** start Data **

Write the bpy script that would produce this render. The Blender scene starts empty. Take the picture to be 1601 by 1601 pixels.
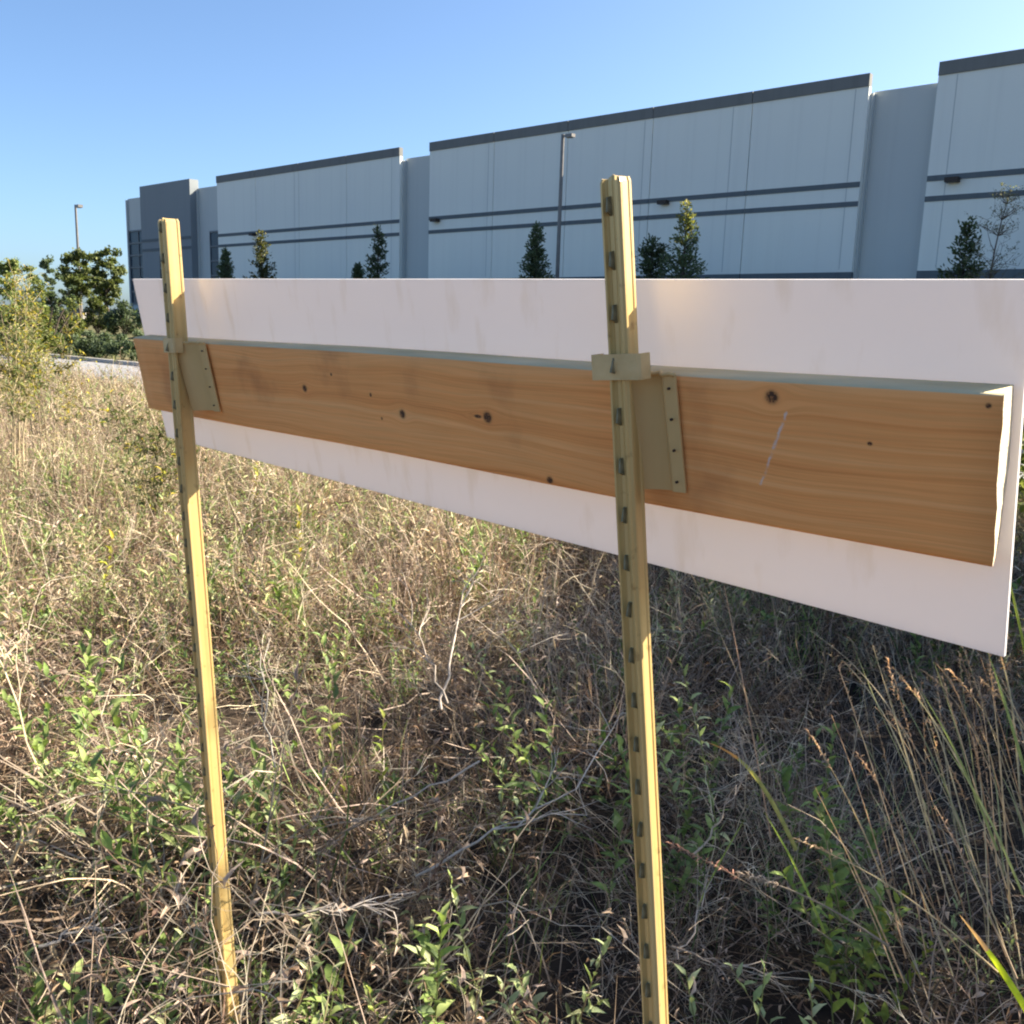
import bpy, bmesh, math, random
import numpy as np
from mathutils import Vector, Matrix, noise
random.seed(7); RNG = np.random.default_rng(7)
sc = bpy.context.scene
C = sc.collection
# ------------------------------------------------------------ camera
F, CX = 1463.0, 800.5
EYE = Vector((0, 0, 1.5))
AX = Matrix(((0.99948839, 0.00606919, 0.03140251), (-0.03198363, 0.18966217, 0.98132834), (0.0, -0.98183065, 0.18975925)))
# rows of AX = camera axes in world coordinates
cam = bpy.data.cameras.new('camera'); co = bpy.data.objects.new('camera', cam); C.objects.link(co)
m = AX.transposed().to_4x4(); m.translation = EYE; co.matrix_world = m
cam.sensor_width = 36; cam.lens = 36 * F / 1601; cam.clip_start = 0.05; cam.clip_end = 3000
sc.camera = co
# ------------------------------------------------------------ sky, sun, exposure
SUN = Vector((math.sin(math.radians(70)) * math.cos(math.radians(36)), math.cos(math.radians(70)) * math.cos(math.radians(36)), math.sin(math.radians(36))))
ELEV = math.asin(SUN.z); AZ = math.atan2(SUN.x, SUN.y)
W = bpy.data.worlds.new('World'); sc.world = W; W.use_nodes = True
nt = W.node_tree; bg = nt.nodes['Background']
sky = nt.nodes.new('ShaderNodeTexSky'); sky.sky_type = 'NISHITA'; sky.sun_disc = False
sky.sun_elevation = ELEV; sky.sun_rotation = AZ; sky.altitude = 0; sky.air_density = 0.7; sky.dust_density = 1.6; sky.ozone_density = 3.0
wt = nt.nodes.new('ShaderNodeVectorMath'); wt.operation = 'MULTIPLY'; wt.inputs[1].default_value = (0.93, 1.04, 1.08); nt.links.new(sky.outputs[0], wt.inputs[0]); nt.links.new(wt.outputs[0], bg.inputs[0]); bg.inputs[1].default_value = 0.053
sl = bpy.data.lights.new('sun', 'SUN'); sl.energy = 5.0; sl.angle = math.radians(0.6); sl.color = (1.0, 0.88, 0.70)
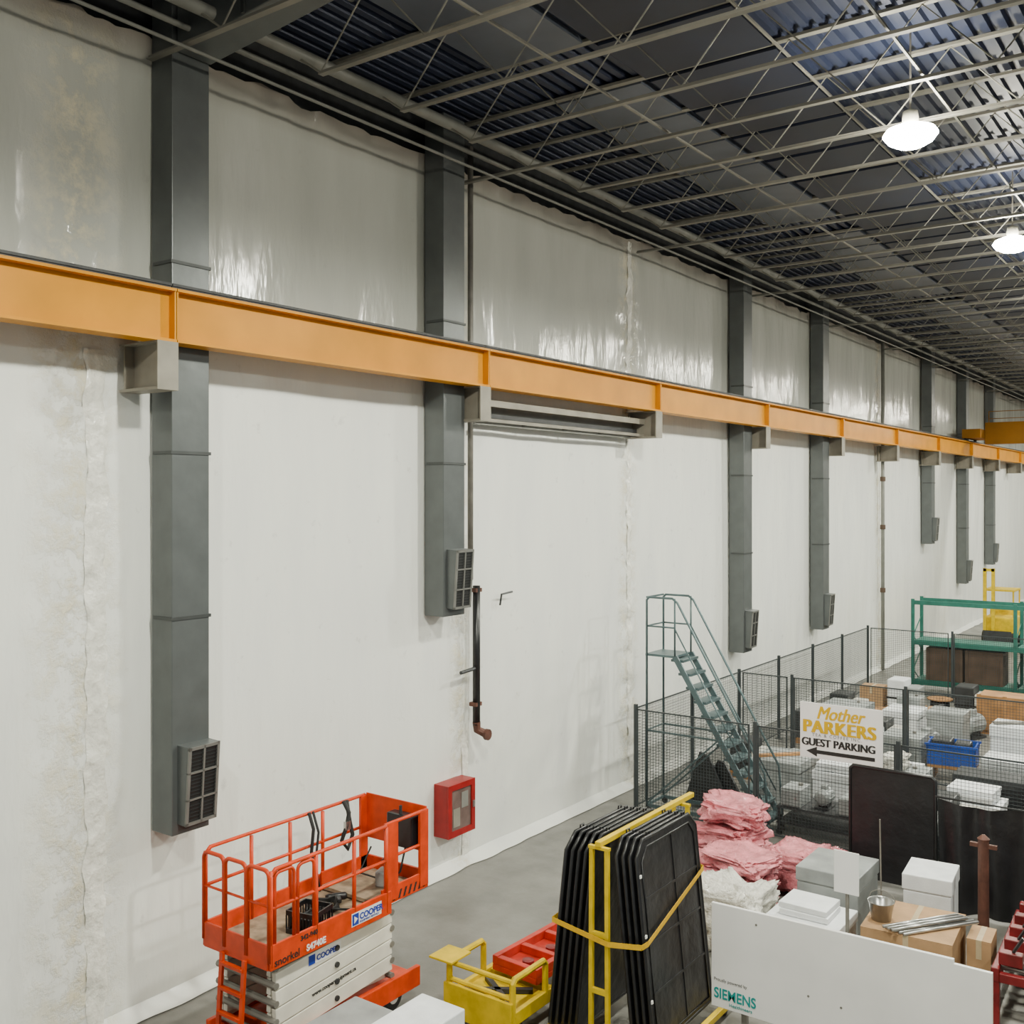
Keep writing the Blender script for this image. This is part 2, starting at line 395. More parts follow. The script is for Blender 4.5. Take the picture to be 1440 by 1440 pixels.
# ---------------------------------------------------------------- air ducts down the wall
def duct(y0, zb, label, side):
    t=thing('air_duct',label,'air duct',(0,y0,0),group='vertical air ducts on the sheeted wall')
    w=.5; d=.32
    seams=[z for z in (8.42,6.3,4.45) if z>zb+.6]
    MB().box(-.05,d,0,w,zb,11.5).build('casing',M['duct'],t,bevel=.01)
    for z in seams:
        MB().box(.0,d+.012,-.018,w+.018,z-.018,z+.018).build('seam_flange',M['ductseam'],t)
    yc=w*.58; gw=.44; gh=.88; zc=zb+.56; rot=(0,R(4),R(4))
    MB().box(-.08,.13,-gw/2,gw/2,-gh/2,gh/2).build('outlet_box',M['duct'],t,loc=(d,yc,zc),rot=rot,bevel=.008)
    f=MB()
    for a0,a1,c0,c1 in ((-gw/2,gw/2,-gh/2,-gh/2+.035),(-gw/2,gw/2,gh/2-.035,gh/2),(-gw/2,-gw/2+.035,-gh/2,gh/2),(gw/2-.035,gw/2,-gh/2,gh/2),(-.012,.012,-gh/2,gh/2),(-gw/2,gw/2,.14,.16),(-gw/2,gw/2,-.16,-.14)):
        f.box(.13,.155,a0,a1,c0,c1)
    f.build('grille_frame',M['grillef'],t,loc=(d,yc,zc),rot=rot)
    l=MB()
    for k in range(20):
        z=-gh/2+.05+k*(gh-.1)/19; l.bar((.135,-gw/2+.03,z),(.135,gw/2-.03,z),.02,.008)
    l.box(.131,.134,-gw/2+.03,gw/2-.03,-gh/2+.03,gh/2-.03)
    l.build('louvres',M['grille'],t,loc=(d,yc,zc),rot=rot)
duct(7.0,2.04,'nearest grey air duct, wide, reaching down beside the orange lift',0)
duct(11.71,4.02,'second grey air duct, ending high up above the red hose cabinet',0)
duct(22.8,2.1,'third grey air duct, ending behind the rolling ladder',0)
duct(28.35,2.06,'fourth grey air duct, behind the mesh fence',0)
duct(40.4,4.0,'fifth grey air duct, far off and ending high on the wall',0)
duct(46.2,2.1,'sixth grey air duct, far off left of the yellow forklift',0)
duct(51.8,2.6,'seventh and farthest grey air duct, behind the yellow forklift',0)
t=thing('branch_duct','grey duct running out under the roof from the nearest duct head','air duct',(0,7.05,0))
MB().prism([(.34,10.75),(2.6,10.95),(2.6,11.45),(.34,11.45)],'y',.0,.45).build('casing',M['duct'],t,bevel=.01)
for x in (1.45,2.55): MB().box(x,x+.05,-.03,.48,10.86,11.47).build('seam_flange',M['ductseam'],t)

t=thing('steel_header','long slatted steel header shelf under the beam between two brackets','steel header',(0,12.68,0))
MB().box(.0,.06,.1,5.2,6.95,7.3).build('back_channel',M['pipe'],t)
MB().box(.28,.34,.1,5.2,7.22,7.32).build('front_rail',M['bracket'],t)
MB().box(.28,.33,.1,5.2,6.98,7.03).build('front_rail',M['bracket'],t)
for k in range(5):
    MB().box(.06,.28,.15+k*1.25,.19+k*1.25,6.99,7.03).build('cross_bar',M['darksteel'],t)
MB().box(.10,.22,.2,5.1,7.05,7.12).build('roller',M['darksteel'],t)

o=MB().tube([(.075,12.665,4.5),(.075,12.665,11.3)],.045,8).build('wall_conduit',M['steel'],smooth=True); tag(o,'thin grey conduit from the roof down beside the second air duct','pipe')
t=thing('standpipe','black standpipe on the wall above the red hose cabinet','pipe',(.09,12.80,0))
MB().tube([(0,0,2.2),(0,0,4.4)],.06,12).build('pipe',M['black'],t,smooth=True)
MB().tube([(0,0,2.25),(0,.02,2.12),(.08,.1,2.06)],.065,10).build('elbow',M['rust'],t)
MB().lathe([(.09,0),(.09,.05)],(.1,.12,2.04),12,'x').build('valve_wheel',M['rust'],t)
MB().tube([(0,0,3.1),(.02,-.42,3.08)],.03,8).build('side_bar',M['darksteel'],t)
for z in (2.5,4.3): MB().box(-.085,.05,-.08,.08,z,z+.06).build('clamp',M['rust'],t)
t=thing('rain_pipe','tall thin dark pipe down the far wall with brown couplings','pipe',(.09,34.9,0))
MB().tube([(0,0,.02),(0,0,11)],.06,10).build('pipe',M['pipe'],t,smooth=True)
for z in (4.7,6.3,2.6): MB().lathe([(.09,z),(.09,z+.15)],n=10).build('coupling',M['brown'],t)
o=MB().tube([(.0,13.55,4.02),(.03,13.55,4.2),(.03,13.85,4.22)],.018,6).build('wall_hook',M['darksteel']); tag(o,'small dark bent hook on the white sheeting, right of the standpipe','hook')

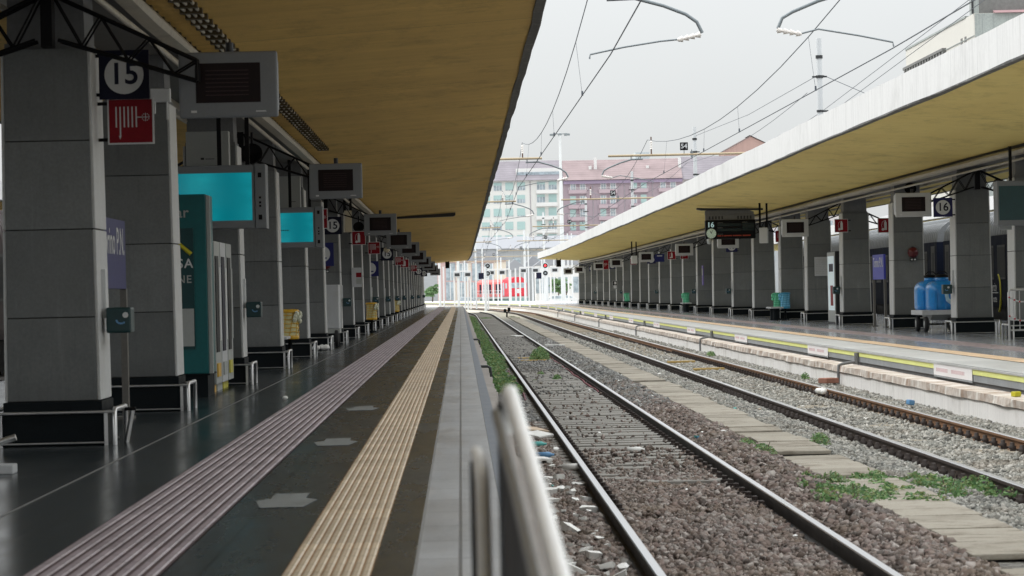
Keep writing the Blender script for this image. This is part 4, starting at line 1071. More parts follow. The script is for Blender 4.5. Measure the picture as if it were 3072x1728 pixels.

** end Data **

§ Challenge
Track down every line of the material containing the string "Take", and copy it.

§ Reply
Write the bpy script that would produce this render. The Blender scene starts empty. Take the picture to be 1601 by 1601 pixels.
Keep writing the Blender script for this image. This is part 2, starting at line 395. More parts follow. The script is for Blender 4.5. Take the picture to be 1440 by 1440 pixels.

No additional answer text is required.